SEED STARTING MADE QUEASY
Seeds are miraculous and all that, but I’m an instant gratification gardener. When Lowe’s sends me a 10% coupon, I heed its embedded, subliminal instructions: save money by buying enough plants to fill the cargo area of a mid-size American car. Dig holes all over property and go nuts. Three years later, wonder why three shaggy rosemary bushes were really better than one, or even none. Fantasize about a spare, serene landscape in which tall grasses wave behind short Martha Gonzales roses, not the other way round.
The most recent coupon is staring at me. I’ve vowed not to use it unless a crucial piece of equipment breaks. (This doesn’t mean if I don’t get a chipper-shredder, I will die of boredom.)

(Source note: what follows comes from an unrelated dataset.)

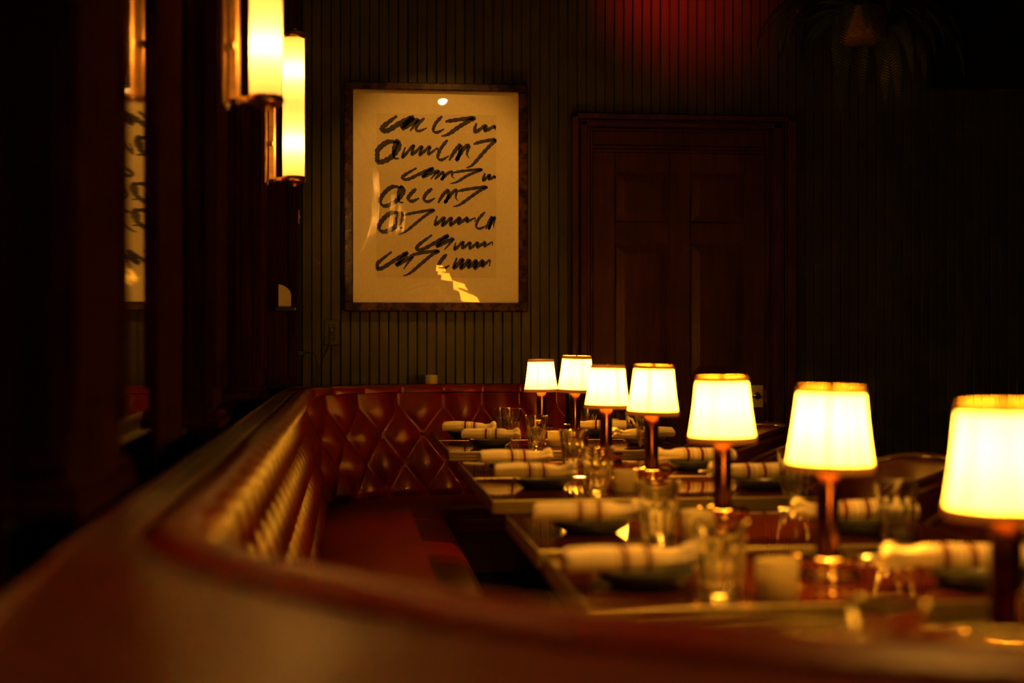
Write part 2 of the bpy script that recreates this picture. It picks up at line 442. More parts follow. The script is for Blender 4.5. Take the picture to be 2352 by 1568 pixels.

I must resist. This year, reasons not to wave my credit card around are as abundant as stink bugs on an heirloom tomato. I’ve become a fiction writer, as opposed to a non-, and this isn’t a job so much as a full-time cash-sucking hobby I can now add to gardening, quilting, thrifting, dining out and bicycling. This year, I will scrimp.
Okay, but where are the kicks in just tending a garden? How can I live without infusions of the new, thrilling, and fraught with potential failure? Maybe another stab at giant, tasteless watermelon! Absolutely another home-made irrigation system that either refuses to drip or drains the local aquifer! But no, no, no!
So I’ve been forced to turn to seeds-as-future-landscape-plants. I had a lot of seeds lying around. I threw them everywhere. I covered them with a layer of fine soil and firmed it down, sort of. Watered in with a gentle mist, somewhat. And even wrote the names of the seeds on plastic knives and marked the spots where the seeds were to emerge. Unless I didn’t.
Sitting in the palm of my hand, the seeds betrayed no personality at all. They went to work in the earth about a week ago. So far nothing has happened.
I have a terrible feeling this is all going to take discipline.